Uh, what? There was no direct travel between the United States and Cuba prior to 2016. So who was Tanjala paying the 50k to and why did this allow him to avoid arrest? And where did Tanjala go after the United States? Because it definitely wasn’t Cuba.

Apparently a fan of warm weather, Tanjala somehow entered the Bahamas without a problem and then from there went to the Cayman Islands, where he was completely ignored. Then, to his complete and total surprise, Tanjala tried to go to Jamaica and the the police in Jamaica actually bothered to honor the Interpol fugitive warrant. Jamaica then sent him back to the Caymans, where he is now. There’s no telling why he was in the Cayman Islands but it was probably to get access to the money that he stole from the Romanian people.

The “best” part of all of this dirty story is that the only reason Tanjala was ever investigated and convicted of corruption in Romania was because of the testimony of two other criminals, Crinuta Dumitrean and Alina Bica. Dumitrean was the head of ANRP, the government agency which handles the privatization of Communist era government-owned property (which is the agency that Tanjala defrauded for a cool 100 million euros) and Bica was the head of DIICOT, the thieving idiots who are kinda, sorta in charge of stopping terrorism and organized crime.

Let’s review:

  • Prior to 1989, Tanjala is paid to ruin the lives of people who disagree with the government in Communist Romania.
  • Immediately following the revolution, Tanjala and his buddies form a secret police unit which plays an instrumental role in crushing democracy during the Mineriad of 1990.
  • Tanjala then joins a political party for fun and profit, mostly profit.
  • Tanjala goes to the United States in 2003 where he befriends another Romanian crook and ultimately goes into business with him.
  • All goes well until his fellow crooks snitch on Tanjala in 2008, causing him to flee Romania.
  • Tanjala hightails it to the United States where he lives a great life, flying around with celebrities at his airfield that he bought for more than 2 million dollars.
  • Tanjala is convicted in absentia and put on Interpol’s fugitive list.
  • Tanjala then pays someone $50,000 to leave the United States without being arrested.
  • Tanjala travels the Caribbean, working on his tan and enjoying the good life.
  • After leaving the Cayman Islands and heading to Jamaica, a miracle happens and a border officer actually checks Interpol and finds out Tanjala is on the most wanted list.
  • Tanjala gets sent back to Cayman where he tries to bribe his way out of trouble.
  • This week, justice is served. Tanjala loses his case and is set to be extradited to Romania.

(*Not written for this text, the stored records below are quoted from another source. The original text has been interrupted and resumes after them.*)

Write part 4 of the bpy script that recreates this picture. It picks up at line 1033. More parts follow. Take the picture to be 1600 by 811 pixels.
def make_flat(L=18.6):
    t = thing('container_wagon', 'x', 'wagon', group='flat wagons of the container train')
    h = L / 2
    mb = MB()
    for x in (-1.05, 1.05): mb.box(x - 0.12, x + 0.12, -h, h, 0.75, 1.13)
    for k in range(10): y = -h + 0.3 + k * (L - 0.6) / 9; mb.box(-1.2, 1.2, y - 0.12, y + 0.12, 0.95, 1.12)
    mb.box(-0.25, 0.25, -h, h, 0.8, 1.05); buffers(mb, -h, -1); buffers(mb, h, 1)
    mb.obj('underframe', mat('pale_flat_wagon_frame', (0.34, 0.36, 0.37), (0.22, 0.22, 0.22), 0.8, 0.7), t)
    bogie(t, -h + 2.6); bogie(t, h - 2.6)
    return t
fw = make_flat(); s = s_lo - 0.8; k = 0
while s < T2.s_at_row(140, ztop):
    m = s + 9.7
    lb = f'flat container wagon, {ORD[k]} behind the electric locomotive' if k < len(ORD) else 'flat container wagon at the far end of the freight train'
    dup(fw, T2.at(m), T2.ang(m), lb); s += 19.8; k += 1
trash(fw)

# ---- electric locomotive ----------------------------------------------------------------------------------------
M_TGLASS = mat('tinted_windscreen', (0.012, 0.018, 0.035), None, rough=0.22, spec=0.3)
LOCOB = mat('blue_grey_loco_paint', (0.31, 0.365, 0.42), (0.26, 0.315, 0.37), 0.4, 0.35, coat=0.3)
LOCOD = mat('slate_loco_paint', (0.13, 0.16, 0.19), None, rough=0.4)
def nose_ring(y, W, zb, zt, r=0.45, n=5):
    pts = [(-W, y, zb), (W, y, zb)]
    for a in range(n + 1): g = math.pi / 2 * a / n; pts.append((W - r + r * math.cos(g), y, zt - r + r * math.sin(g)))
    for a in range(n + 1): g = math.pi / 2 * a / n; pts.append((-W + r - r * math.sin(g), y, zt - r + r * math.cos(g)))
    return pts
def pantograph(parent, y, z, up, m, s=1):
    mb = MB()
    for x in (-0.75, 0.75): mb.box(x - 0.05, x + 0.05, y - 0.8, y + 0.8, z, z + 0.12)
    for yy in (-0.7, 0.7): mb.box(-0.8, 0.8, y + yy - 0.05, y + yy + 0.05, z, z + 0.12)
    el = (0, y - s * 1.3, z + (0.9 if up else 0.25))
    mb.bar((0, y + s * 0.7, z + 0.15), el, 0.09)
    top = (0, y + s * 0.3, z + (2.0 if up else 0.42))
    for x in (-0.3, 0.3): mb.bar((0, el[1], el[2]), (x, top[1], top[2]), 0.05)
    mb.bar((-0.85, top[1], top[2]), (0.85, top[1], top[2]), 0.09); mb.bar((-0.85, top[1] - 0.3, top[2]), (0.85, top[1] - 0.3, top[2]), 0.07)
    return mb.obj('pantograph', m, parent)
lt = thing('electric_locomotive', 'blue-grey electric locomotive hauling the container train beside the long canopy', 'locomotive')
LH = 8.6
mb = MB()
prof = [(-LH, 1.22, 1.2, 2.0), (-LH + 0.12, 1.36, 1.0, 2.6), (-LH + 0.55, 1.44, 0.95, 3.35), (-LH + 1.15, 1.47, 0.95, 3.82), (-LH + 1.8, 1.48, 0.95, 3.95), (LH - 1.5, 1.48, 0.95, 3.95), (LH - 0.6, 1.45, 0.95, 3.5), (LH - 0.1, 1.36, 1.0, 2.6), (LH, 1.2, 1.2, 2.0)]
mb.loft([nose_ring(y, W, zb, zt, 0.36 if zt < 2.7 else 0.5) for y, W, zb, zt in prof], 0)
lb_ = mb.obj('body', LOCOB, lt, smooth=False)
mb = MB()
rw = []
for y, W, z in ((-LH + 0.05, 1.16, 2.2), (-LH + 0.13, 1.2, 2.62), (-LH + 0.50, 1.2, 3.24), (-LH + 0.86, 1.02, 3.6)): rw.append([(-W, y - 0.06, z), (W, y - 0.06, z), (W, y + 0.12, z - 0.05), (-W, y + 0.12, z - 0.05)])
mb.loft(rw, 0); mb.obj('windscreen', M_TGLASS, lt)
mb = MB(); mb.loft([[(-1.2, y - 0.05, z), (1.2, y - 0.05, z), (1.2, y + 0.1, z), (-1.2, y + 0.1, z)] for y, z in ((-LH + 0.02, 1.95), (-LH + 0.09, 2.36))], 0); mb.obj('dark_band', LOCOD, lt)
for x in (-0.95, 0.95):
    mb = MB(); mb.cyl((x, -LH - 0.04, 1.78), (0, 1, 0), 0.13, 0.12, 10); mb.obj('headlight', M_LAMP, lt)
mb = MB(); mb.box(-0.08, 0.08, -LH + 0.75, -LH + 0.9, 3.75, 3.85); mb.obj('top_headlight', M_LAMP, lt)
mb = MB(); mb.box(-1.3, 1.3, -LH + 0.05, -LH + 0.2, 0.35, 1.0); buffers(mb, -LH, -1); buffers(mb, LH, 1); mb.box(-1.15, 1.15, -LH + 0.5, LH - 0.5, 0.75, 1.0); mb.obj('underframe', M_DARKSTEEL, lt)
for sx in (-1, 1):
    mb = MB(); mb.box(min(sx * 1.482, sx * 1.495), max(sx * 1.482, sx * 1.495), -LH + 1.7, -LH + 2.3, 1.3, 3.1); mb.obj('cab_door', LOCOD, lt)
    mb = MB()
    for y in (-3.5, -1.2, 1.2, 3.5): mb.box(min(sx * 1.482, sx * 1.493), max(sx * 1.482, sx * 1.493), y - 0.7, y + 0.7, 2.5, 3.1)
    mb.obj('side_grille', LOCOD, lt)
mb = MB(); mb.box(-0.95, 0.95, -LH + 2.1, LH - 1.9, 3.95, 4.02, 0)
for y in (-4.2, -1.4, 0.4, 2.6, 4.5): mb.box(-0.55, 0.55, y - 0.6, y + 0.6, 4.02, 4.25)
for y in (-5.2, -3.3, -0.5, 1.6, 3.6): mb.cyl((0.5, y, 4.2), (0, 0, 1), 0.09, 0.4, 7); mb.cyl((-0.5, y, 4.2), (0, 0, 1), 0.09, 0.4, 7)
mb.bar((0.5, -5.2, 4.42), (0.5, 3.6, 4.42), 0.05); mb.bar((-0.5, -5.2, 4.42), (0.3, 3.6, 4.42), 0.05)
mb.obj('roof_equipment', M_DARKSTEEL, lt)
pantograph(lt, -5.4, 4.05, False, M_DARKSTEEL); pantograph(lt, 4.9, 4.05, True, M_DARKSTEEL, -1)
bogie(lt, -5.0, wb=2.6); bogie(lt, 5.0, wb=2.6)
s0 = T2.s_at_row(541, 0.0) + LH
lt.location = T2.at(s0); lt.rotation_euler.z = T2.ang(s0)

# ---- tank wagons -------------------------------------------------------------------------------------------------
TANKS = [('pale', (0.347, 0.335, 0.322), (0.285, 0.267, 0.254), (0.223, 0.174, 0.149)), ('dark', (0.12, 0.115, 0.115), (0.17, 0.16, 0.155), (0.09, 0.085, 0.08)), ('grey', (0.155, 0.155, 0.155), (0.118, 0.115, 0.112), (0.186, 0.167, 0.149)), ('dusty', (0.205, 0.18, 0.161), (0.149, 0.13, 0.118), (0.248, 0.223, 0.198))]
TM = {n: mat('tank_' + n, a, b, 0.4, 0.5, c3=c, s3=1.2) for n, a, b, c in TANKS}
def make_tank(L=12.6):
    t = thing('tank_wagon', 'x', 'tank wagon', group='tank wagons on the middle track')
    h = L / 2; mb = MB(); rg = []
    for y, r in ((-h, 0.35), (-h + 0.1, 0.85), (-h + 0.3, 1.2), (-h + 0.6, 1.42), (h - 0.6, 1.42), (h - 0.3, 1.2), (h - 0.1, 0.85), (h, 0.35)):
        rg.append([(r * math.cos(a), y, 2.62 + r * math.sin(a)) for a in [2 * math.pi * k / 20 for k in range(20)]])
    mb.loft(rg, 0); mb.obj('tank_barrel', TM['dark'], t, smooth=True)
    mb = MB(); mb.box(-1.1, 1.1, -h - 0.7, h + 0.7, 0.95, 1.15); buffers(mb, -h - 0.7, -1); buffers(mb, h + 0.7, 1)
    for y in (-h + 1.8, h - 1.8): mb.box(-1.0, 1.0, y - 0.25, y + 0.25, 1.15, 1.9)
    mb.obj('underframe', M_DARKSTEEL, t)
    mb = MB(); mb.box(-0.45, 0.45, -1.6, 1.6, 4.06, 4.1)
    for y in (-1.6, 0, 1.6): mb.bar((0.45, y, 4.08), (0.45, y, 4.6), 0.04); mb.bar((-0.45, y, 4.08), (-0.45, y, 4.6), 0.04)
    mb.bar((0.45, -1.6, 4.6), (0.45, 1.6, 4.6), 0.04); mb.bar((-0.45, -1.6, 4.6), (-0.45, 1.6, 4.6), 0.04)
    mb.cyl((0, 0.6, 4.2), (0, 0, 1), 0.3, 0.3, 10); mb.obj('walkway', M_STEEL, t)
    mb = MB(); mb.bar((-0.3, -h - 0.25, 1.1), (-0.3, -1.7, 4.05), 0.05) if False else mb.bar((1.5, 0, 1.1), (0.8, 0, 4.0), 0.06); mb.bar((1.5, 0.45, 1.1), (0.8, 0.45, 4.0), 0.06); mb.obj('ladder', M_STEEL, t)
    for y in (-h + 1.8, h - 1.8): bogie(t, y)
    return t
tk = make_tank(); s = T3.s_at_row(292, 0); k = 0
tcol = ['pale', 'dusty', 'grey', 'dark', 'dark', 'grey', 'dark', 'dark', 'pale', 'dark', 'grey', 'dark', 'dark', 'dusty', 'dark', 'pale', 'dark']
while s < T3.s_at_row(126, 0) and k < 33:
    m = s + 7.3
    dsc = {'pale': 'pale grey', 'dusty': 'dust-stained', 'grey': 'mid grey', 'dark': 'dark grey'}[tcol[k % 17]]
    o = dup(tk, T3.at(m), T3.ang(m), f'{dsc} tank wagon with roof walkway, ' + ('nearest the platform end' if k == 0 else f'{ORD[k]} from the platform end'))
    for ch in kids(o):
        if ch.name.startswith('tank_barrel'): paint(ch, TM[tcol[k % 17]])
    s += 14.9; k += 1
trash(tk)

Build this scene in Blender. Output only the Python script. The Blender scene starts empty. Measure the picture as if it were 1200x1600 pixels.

Tanjala told the Cayman judge that he feared for his life if he is sent to Romania to serve his 5-year jail sentence. Considering the huge numbers of people dying in Romanian jails, he might be right.

But even if he does die, the people of Romania will never get their 100 million euros back and Tanjala’s family is still living the good life in south Florida.

5 thoughts on “The Curious Case of Mihai Tanjala

  1. Hello I have met this sob and I can’t tell you very exactly how corrupt he was, and that the USA authorities at some point arrested him and let him go.

    Adkin if you need info contact me to the email address provided


  2. The airfield is a business…it needs to be run effectively to generate any income. Mihai is not a pilot. Never seen anyone here that could be called a celebrity. No family here, they bailed on him.


  3. It’s never enough to put someone on an Interpol or other list. In that case, the individual can lay low or change his identity and he’ll never be caught. (I am surprised that a millionaire didn’t get a new passport with a different name.)

    Regardless of where the fugitives live, if Romania really wanted to catch them, they would need to actively search for them.